Photo by Matt OttoSalted soymilk isn't the most attractive breakfast. Neither solid nor liquid, it's a clumpy porridge of oatmeal and herbs. The orange hue comes from the dried shrimp, soy sauce, sesame oil, vinegar and pork flakes that mingle and form a kind of oil slick on the surface. You sip it up quick, without a spoon, as you would a bottle of Gatorade after a pickup game, and occasionally stir it with an oily cruller that looks like a Chinese churro. Definitely not what the Quakers envisioned.

Salted soymilk is the ham and eggs of northern China but only became readily available in Orange County eateries in the late 1990s. That's when new waves of immigrants transformed two Irvine shopping plazas into mini-Chinatowns packed with restaurants, bakeries, banks and CD stores hawking cheesy, whiny Canto-pop. The population is so big—there's a reason some people call UCI the “University of Chinese Immigrants”—that many Chinese restaurants specialize in regional cuisine to ensure steady crowds.
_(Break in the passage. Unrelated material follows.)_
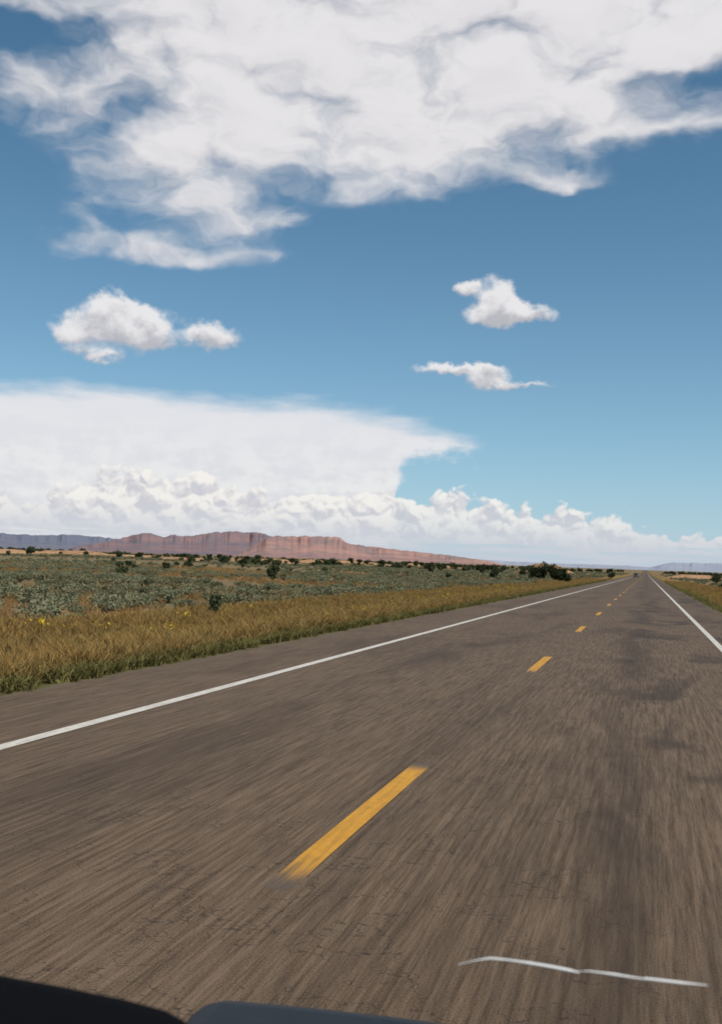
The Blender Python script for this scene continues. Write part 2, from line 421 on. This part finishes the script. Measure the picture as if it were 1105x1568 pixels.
for (x,z,wd,hh) in ((-2.1,0,1.5,1.35),(-.9,0,1.6,1.6),(.6,0,1.7,1.5),(1.9,0,1.5,1.35),(2.7,0,.9,.8)):
    v,f=crown(r,(x,r.normal()*.4,hh*.85),wd,1.3,hh,12,1500,.16,.42); parts.append((v,f,0))
    v,f=tube((x,0,-.1),(x+.2,0,hh),.09,.05,6); parts.append((v,f,1))
ob=tpl('roadside_thicket',parts,[m_jun,m_bark]); link(ob); put(ob,-14.4,161.5)
for k,(x,y,h_,w_) in enumerate(((-21.4,150,1.6,1.7),(-29.6,258,2.2,2.6),(-33,232,1.6,2.0),(10.5,150,1.2,1.6),(15,240,2.2,2.8),(-9.5,300,2.2,3.0),(-92,250,2.2,3.2),(-70,150,1.0,1.8))):
    put(juniper(30+k,h_,w_,1500,size=.14),x,y)
jt=[juniper(60+k,1.0,1.15,500,'juniper_form',.11,10,False) for k in range(4)]
D=wedge(2100,450,1600,-48,14,p=.8); D=D[(np.abs(D[:,0]+2)>22)&(pn(D,.004,2)>-.10)]
scatter('distant_trees',up3(D),jt,1.8,4.6,31)
D=wedge(130,230,460,-48,14); D=D[np.abs(D[:,0]+2)>25]
scatter('distant_trees',up3(D),jt,1.2,2.6,35)
D=wedge(38,60,220,-48,14); D=D[np.abs(D[:,0]+2)>14]
scatter('dark_field_shrubs',up3(D),jt,.6,1.2,39)

# ------------------------------------------------------------ distant car in the other lane
def dcar(x,y):
    e=link(bpy.data.objects.new('oncoming_car',None)); e.location=(x,y,float(Hy(y))+.002)
    mb,t,b=mat('car_paint',.35,.5); n=noise(t,wpos(t),6,2,.5); t.links.new(mix(t,n,(.03,.032,.036),(.045,.047,.05)),b.inputs['Base Color'])
    mg,t,b=mat('car_glass',.1,.6); b.inputs['Base Color'].default_value=(.02,.025,.03,1)
    mt,t,b=mat('tyre_rubber',.9,.1); b.inputs['Base Color'].default_value=(.015,.015,.015,1)
    ml,t,b=mat('headlight',.2,.5); b.inputs['Base Color'].default_value=(.7,.7,.68,1)
    def loft(name,pr,w0,w1,zc,m):
        # side profile (y,z) lofted across the width, upper part narrower
        V=[];F=[];n=len(pr)
        for s in (-1,1):
            for (yy,zz) in pr: V.append((s*(w0 if zz<zc else w1),yy,zz))
        for k in range(n): F.append((k,(k+1)%n,n+(k+1)%n,n+k))
        F.append(tuple(range(n))); F.append(tuple(range(2*n-1,n-1,-1)))
        o=meshob(name,V,F,m); o.parent=e; bv=o.modifiers.new('b','BEVEL'); bv.width=.05; bv.segments=2; return o
    loft('body',[(-2.3,.35),(-2.3,.75),(-2.1,.92),(-1.1,1.02),(1.9,1.05),(2.25,.95),(2.3,.4)],.92,.9,.9,mb)
    loft('cabin',[(-1.05,1.03),(-.35,1.62),(1.55,1.66),(2.05,1.06)],.84,.66,1.3,mg)
    loft('roof',[(-.35,1.63),(-.3,1.70),(1.5,1.73),(1.57,1.67)],.68,.66,1.65,mb)
    for sx in (-.82,.82):
        for yy in (-1.45,1.45):
            v,f=tube((sx-.1,yy,.34),(sx+.1,yy,.34),.34,.34,16)
            o=meshob('wheel',v,[tuple(q) for q in f.tolist()]+[tuple(range(16)),tuple(range(31,15,-1))],mt); o.parent=e
        v,f=tube((sx*.85,-2.33,.72),(sx*.85,-2.28,.72),.10,.12,12)
        o=meshob('headlight',v,[tuple(q) for q in f.tolist()]+[tuple(range(12)),tuple(range(23,11,-1))],ml); o.parent=e
dcar(-3.7,400)

# ------------------------------------------------------------ red earth banks
m,t,b=mat('red_earth',1,.05); P=wpos(t); n=noise(t,P,.5,6,.65); px,py,pz=sep(t,P); n2=noise(t,vec(t,px*.1,py*.1,pz*2),1,4,.6)
t.links.new(mix(t,ss(n*.6+n2*.4,.35,.65),(.25,.13,.065),(.46,.29,.17)),b.inputs['Base Color']); red=m
def bank(name,cx,cy,lx,ly,h,seed,m=red,n=40):
    V=[];F=[]; zb=float(H(cx,cy))-.3
    for j in range(n+1):
        for k in range(n+1):
            u=-1+2*k/n; v=-1+2*j/n; rr=math.hypot(u,v)
            x=cx+u*lx; y=cy+v*ly
            q=mnoise.fractal(Vector((x*.06+seed,y*.06,seed)),1,2,4)
            z=h*max(0,1-rr**1.7)*(1+.8*q)
            z=min(z,h*.8+.15*h*q)
            V.append((x,y,zb+z))
    for j in range(n):
        for k in range(n): a=j*(n+1)+k; F.append((a,a+1,a+n+2,a+n+1))
    return meshob(name,V,F,m,False)
bank('sandstone_outcrop',-46,495,15,14,6.0,1)
for k,(a_,d,lx,h) in enumerate(((-31.5,400,26,3.2),(-28.5,430,26,2.8),(-25.8,450,24,2.8),(-35,380,22,3.4),(-21,620,30,3.4),(-17,700,40,3.4),(-12,640,30,2.8),(2.6,500,16,2.4))):
    bank('red_earth_bank',d*math.sin(rad(a_)),d*math.cos(rad(a_)),lx,16,h,4+k)

# ------------------------------------------------------------ mesas
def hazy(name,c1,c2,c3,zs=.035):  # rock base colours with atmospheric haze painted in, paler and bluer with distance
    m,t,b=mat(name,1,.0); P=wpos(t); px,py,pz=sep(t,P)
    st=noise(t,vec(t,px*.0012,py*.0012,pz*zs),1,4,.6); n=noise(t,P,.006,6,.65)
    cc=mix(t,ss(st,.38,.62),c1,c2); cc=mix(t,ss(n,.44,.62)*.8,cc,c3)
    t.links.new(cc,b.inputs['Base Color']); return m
def escarp(name,tab,D,m,talus=.5,wob=200,step=.04,seed=0,kn=11,hs=.94,rough=.05):
    A_=np.array([q[0] for q in tab]);E_=np.array([q[1] for q in tab])*hs
    az_=np.arange(A_[0],A_[-1]+1e-6,step); V=[];F=[]
    rows=[(-1500,-.05,0),(-1200,.06,.2),(-900,.2,.4),(-640,.38,.7),(-450,.56,.9),(-330,talus+.16,1),(-250,.86,1),(-180,.95,1),(-90,1.0,1),(600,1.0,0),(1600,-.05,0)]
    Es=np.interp(az_,A_,E_); ker=np.hanning(kn); ker/=ker.sum(); Es=np.convolve(np.pad(Es,kn//2,mode='edge'),ker,'valid')
    for a,e in zip(az_,Es):
        n1=mnoise.fractal(Vector((a*.9+seed,0,0)),1,2,4); n2=mnoise.fractal(Vector((a*2.6+seed,5,0)),1,2,4)
        top=D*math.tan(rad(max(e,-.05)))+1.7
        for k,(dr,fz,sh) in enumerate(rows):
            n3_=mnoise.fractal(Vector((a*1.6+seed,k*.35,3)),1,2,4)
            d=D+dr+wob*sh*(n1+.4*n3_)
            z=top*fz*(1+(.12*n3_ if .05<fz<.8 else rough*n2))
            V.append((d*math.sin(rad(a)),d*math.cos(rad(a)),z-(20 if fz<0 else 0)))
    R=len(rows)
    for j in range(len(az_)-1):
        for k in range(R-1): a=j*R+k; F.append((a,a+R,a+R+1,a+1))
    return meshob(name,V,F,m,True)
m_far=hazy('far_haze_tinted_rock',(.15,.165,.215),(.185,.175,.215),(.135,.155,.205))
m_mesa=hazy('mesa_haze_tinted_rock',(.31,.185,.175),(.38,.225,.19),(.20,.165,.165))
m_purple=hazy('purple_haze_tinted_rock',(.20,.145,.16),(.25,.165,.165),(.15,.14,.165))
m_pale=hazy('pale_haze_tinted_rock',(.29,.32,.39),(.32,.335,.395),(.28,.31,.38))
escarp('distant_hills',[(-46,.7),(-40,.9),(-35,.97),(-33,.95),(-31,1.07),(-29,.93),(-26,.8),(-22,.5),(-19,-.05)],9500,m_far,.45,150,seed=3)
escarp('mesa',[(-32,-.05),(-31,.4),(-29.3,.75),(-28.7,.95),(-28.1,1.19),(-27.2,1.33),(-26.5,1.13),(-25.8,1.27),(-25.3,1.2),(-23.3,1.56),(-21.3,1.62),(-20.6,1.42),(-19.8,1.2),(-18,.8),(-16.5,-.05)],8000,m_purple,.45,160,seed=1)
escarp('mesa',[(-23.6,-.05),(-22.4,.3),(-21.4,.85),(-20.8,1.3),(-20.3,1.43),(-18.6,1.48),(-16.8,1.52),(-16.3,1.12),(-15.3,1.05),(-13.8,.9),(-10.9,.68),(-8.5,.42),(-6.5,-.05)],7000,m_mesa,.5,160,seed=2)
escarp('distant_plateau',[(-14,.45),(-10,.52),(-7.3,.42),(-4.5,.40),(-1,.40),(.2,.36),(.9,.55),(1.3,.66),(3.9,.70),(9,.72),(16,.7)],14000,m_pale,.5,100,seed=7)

# ------------------------------------------------------------ car parts around the camera
car=link(bpy.data.objects.new('car',None)); car.location=(0,0,0)
m,t,b=mat('dash_plastic',.95,.05); n=noise(t,wpos(t),180,3,.6); t.links.new(mix(t,n,(.003,.003,.004),(.006,.006,.008)),b.inputs['Base Color']); bump(t,b,n,.2,.002); mdash=m
m,t,b=mat('hood_paint',.5,.3); n=noise(t,wpos(t),25,5,.65); t.links.new(mix(t,n,(.008,.012,.017),(.018,.023,.030)),b.inputs['Base Color']); mhood=m
def lid(name,edge,y_far,y_near,drop,m,bulge=.0):
    """closed curved shell: rounded far edge, top sheet, skirt below"""
    V=[];F=[]
    prof=[(y_near,-drop*.2),((y_near+y_far)/2,bulge),(y_far-.03,0.0),(y_far-.01,-.004),(y_far,-.012),(y_far+.004,-.05),(y_far,-drop)]
    R=len(prof)
    for x,z in edge:
        for y,dz in prof: V.append((x,y,z+dz))
    for j in range(len(edge)-1):
        for k in range(R-1): a=j*R+k; F.append((a,a+1,a+R+1,a+R))
    ob=meshob(name,V,F,m,True); ob.parent=car; return ob
lid('dashboard',[(-.80,1.389),(-.60,1.392),(-.502,1.392),(-.442,1.391),(-.384,1.389),(-.350,1.386),(-.334,1.381),(-.326,1.374),(-.320,1.355),(-.316,1.25)],.75,.40,.3,mdash,-.02)
lid('hood',[(-.575,1.05),(-.570,1.11),(-.560,1.132),(-.545,1.145),(-.52,1.153),(-.43,1.159),(-.30,1.165),(-.183,1.167),(-.1,1.167),(0,1.166),(.4,1.162),(.8,1.15),(.9,1.1)],1.30,.85,.3,mhood,-.02)
cp=[(-.150,1.386,.0003),(-.136,1.391,.0005),(-.122,1.3950,.0010),(-.105,1.3956,.0008),(-.089,1.3954,.0012),(-.070,1.3948,.0013),(-.056,1.3940,.0013),(-.048,1.3934,.0007),(-.046,1.3945,.0002),(-.040,1.3955,.0006),(-.018,1.3956,.0011),(.004,1.3952,.0007),(.007,1.3957,.0012),(.032,1.3962,.0012),(.045,1.3968,.0007),(.055,1.3972,.0003)]
V=[];F=[]
for x,z,r_ in cp:
    for k in range(6): V.append((x,.9+math.sin(k*math.pi/3)*r_,z+math.cos(k*math.pi/3)*r_))
for j in range(len(cp)-1):
    for k in range(6): a=j*6; F.append((a+k,a+(k+1)%6,a+6+(k+1)%6,a+6+k))
m,t,b=mat('glass_crack',.3,.5); b.inputs['Base Color'].default_value=(.85,.85,.83,1)
ob=meshob('windshield_crack',V,F,m,True); ob.parent=car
Upon this segregated landscape stands A N J Restaurant, a bustling café that's part of a massive Beijing-based chain known for fast, hot, cheap, delicious food. And it serves an almost exclusively Chinese clientele—the next non-Chinese customer I see here will probably be the fifth ever. Though there's an English menu available, most people mark their orders on a sheet that resembles a parking ticket in Mandarin. The waitresses chop up their English syntax like scallions, and their service can be brusque at times. But work through your American apprehension: Chinese diners are notoriously fickle customers, so the fact that A N J is crowded from morning to night is a good sign.

A N J (the Chinese name actually translates into “Half-Acre Garden”) represents a northern-Chinese-style diet. It's heavy on wheat-based entrées, scalding soups, and lots of meat and heat. Bowls of mustard and hot sauce anchor each table, and most customers empty the containers by the end of the meal; they slather the stuff over rice, over vegetables, over soup—especially over soup: most customers spend their time here bent over tables, heads lowered with noodles the length of beards hanging from their mouths. These fresh noodles aren't stringy chow mein; they're as sturdy as rope and two pinkies wide, floating in a hot, fragrant broth thick with crispy pork chop mixed with beef; you might even find some gooey beef tendons.

Other dishes are meaty, fried, spicy—or all of the above. The cold noodles in hot and sour sauce are the ultimate palate gauntlet—chilled noodles served in a cold broth spiked with a sauce that alternates between spicy and lemony. Duck is smoked until crispy; the pork dishes retain a thin layer of fat for maximum flavor.

The best way to eat at A N J Restaurant is family style. Share with others a plate of pan-fried pork dumplings (about the size of stogies and delicately crisp) and the thousand-layer pancake, a doughy mess with a fried crust but a soft, pliable center crammed with meats and veggies. Hate sharing? A strictly solitary affair is the substantial steamed pork bun, which you're supposed to place in your mouth all at once—the better to allow the fragrant pool of scalding soup inside to cascade into your mouth.

But it's the salted soymilk that I find really remarkable—pungent, oily, viscous, pretty funky, honestly. Add fish heads—optional—because, at this point, what could it hurt?